In our setup we use manufacturer-supplied drivers for all printers as we do not
need to be able to do any accounting or the like.  Like you, we mostly have
HP laser printers with postscript and also a number of inkjet printers which
we just passthrough as raw, although it did take a while to figure out how
to tell CUPS the right signature to identify the print stream.  For the lasers,
we did try the Adobe and CUPS PPDs, but since access to features was more
important, we switched to the HP drivers + PPDs (freely downloadable from them).

The downloaded drivers are uploaded to the Samba/CUPS server (the path for
this eventually makes sense but is not obvious and non-trivial) so that we
can run the SMB printers without using client drivers.  This is convenient
since driver updates just need to be installed once for each printer on the
server.  Not using client drivers also allows us to preset device characteristics
like duplexing and to default printing preferences like double-sided.  We do
also provide the PRINT$ share, for reasons explained below.

However, as you point out, the "per user printers" in XP mean that to do
SMB printing each user has to "install" the printer by connecting to its
UNC name.  While this can be accomplished with mandatory profiles, we
don't use them, so what to do...

The answer for our public machines (and I'm reluctant to say this in a
Samba newsgroup) was to have the XP machines set up IPP printers instead.
Since IPP printers are really instantiated by a port monitor, what you
install is not a "per user printer", but a system-wide printer as in W2K.
It only has to be set up once and  XP still provides "per user preferences"
so a user can change his defaults.  Basically the XP spooler considers the printer to
be local...the fact that the print stream gets forwarded to CUPS is unknown to it.

There are tradeoffs here.

On the good side, is the aforementioned one-time setup.

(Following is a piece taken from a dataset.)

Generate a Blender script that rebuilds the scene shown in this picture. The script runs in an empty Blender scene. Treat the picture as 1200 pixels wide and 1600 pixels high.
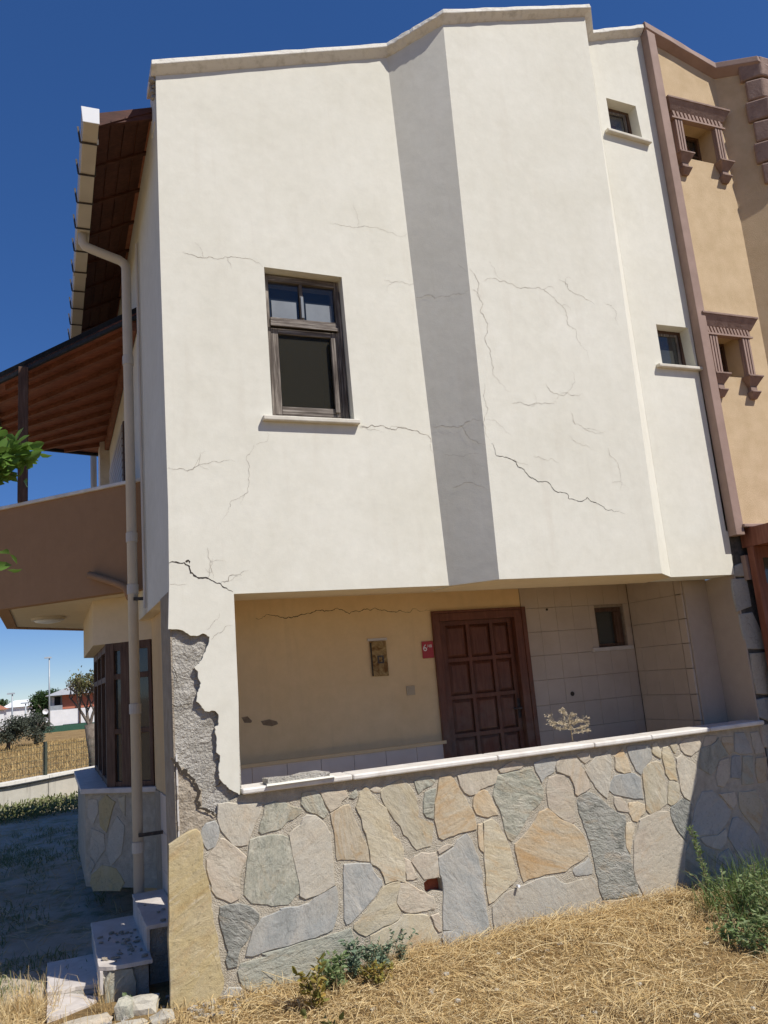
import bpy, bmesh, math, random
import numpy as np
from mathutils import Vector, Matrix
from mathutils.geometry import tessellate_polygon
random.seed(7); RNG=np.random.default_rng(7)
R_=math.radians
scene=bpy.context.scene
COL=scene.collection
# ---------------------------------------------------------------- camera
YAW,PITCH,ROLL=R_(22.928),R_(11.4295),R_(-4.8127)
EYE=Vector((0,0,2.1))
f0=Vector((math.sin(YAW),math.cos(YAW),0)); r0=Vector((math.cos(YAW),-math.sin(YAW),0)); u0=Vector((0,0,1))
fw=f0*math.cos(PITCH)+u0*math.sin(PITCH); up=u0*math.cos(PITCH)-f0*math.sin(PITCH)
rt=r0*math.cos(ROLL)+up*math.sin(ROLL); uq=up*math.cos(ROLL)-r0*math.sin(ROLL)
cd=bpy.data.cameras.new('camera'); cam=bpy.data.objects.new('camera',cd); COL.objects.link(cam)
cam.matrix_world=Matrix(((rt.x,uq.x,-fw.x,EYE.x),(rt.y,uq.y,-fw.y,EYE.y),(rt.z,uq.z,-fw.z,EYE.z),(0,0,0,1)))
cd.sensor_fit='VERTICAL'; cd.sensor_height=24; cd.sensor_width=18; cd.lens=24*1264/1600
cd.clip_start=0.05; cd.clip_end=3000
scene.camera=cam
# ---------------------------------------------------------------- sky, sun, exposure
SUN_EL,SUN_AZ=R_(53),R_(37)          # azimuth measured from the facade normal towards +X
sd=Vector((math.sin(SUN_AZ)*math.cos(SUN_EL),-math.cos(SUN_AZ)*math.cos(SUN_EL),math.sin(SUN_EL)))
w=bpy.data.worlds.new('World'); scene.world=w; w.use_nodes=True
nt=w.node_tree; nt.nodes.clear()
out=nt.nodes.new('ShaderNodeOutputWorld'); bg=nt.nodes.new('ShaderNodeBackground'); sk=nt.nodes.new('ShaderNodeTexSky')
sk.sky_type='NISHITA'; sk.sun_disc=False; sk.sun_elevation=SUN_EL; sk.sun_rotation=R_(143)
sk.air_density=1.0; sk.dust_density=0.0; sk.ozone_density=6.0; sk.altitude=3500
bg.inputs['Strength'].default_value=0.152
hs_=nt.nodes.new('ShaderNodeHueSaturation'); hs_.inputs['Saturation'].default_value=1.4; hs_.inputs['Hue'].default_value=0.514; gm=nt.nodes.new('ShaderNodeGamma'); gm.inputs['Gamma'].default_value=0.68; nt.links.new(sk.outputs[0],gm.inputs[0]); nt.links.new(gm.outputs[0],hs_.inputs['Color']); nt.links.new(hs_.outputs[0],bg.inputs[0]); nt.links.new(bg.outputs[0],out.inputs[0])
sl=bpy.data.lights.new('sun','SUN'); sl.energy=4.6; sl.angle=R_(0.53); sl.color=(1.0,0.955,0.89)
so=bpy.data.objects.new('sun',sl); COL.objects.link(so)
so.rotation_euler=sd.to_track_quat('Z','Y').to_euler(); so.location=sd*60
scene.view_settings.view_transform='Standard'; scene.view_settings.look='None'
scene.view_settings.exposure=0.25; scene.view_settings.gamma=1.0; scene.view_settings.use_curve_mapping=False
scene.render.engine='CYCLES'
scene.cycles.max_bounces=8; scene.cycles.diffuse_bounces=4; scene.cycles.use_denoising=True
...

Additionaly the Windows
spooler is very, very chatty and constantly queries SMB printers about their
status.  This can cause various kinds of problems if printers or the network
get cranky.  I don't think the "local" IPP printers suffer as much.  Finally,
the IPP choice is good for our mobile users since the spooler doesn't try to
access the printer port until it's used.

On the bad side, being a local printer means that the driver has to be installed
on each client.  The PRINT$ share helps quite a bit with that, but when a driver
is updated, you still have to tickle each machine whereas the non-client drivers
used in SMB are automatically updated.  There are probably also limits on
what can be queried and cancelled from the client, but we have people use the
CUPS web interface for that so I haven't really investigated that.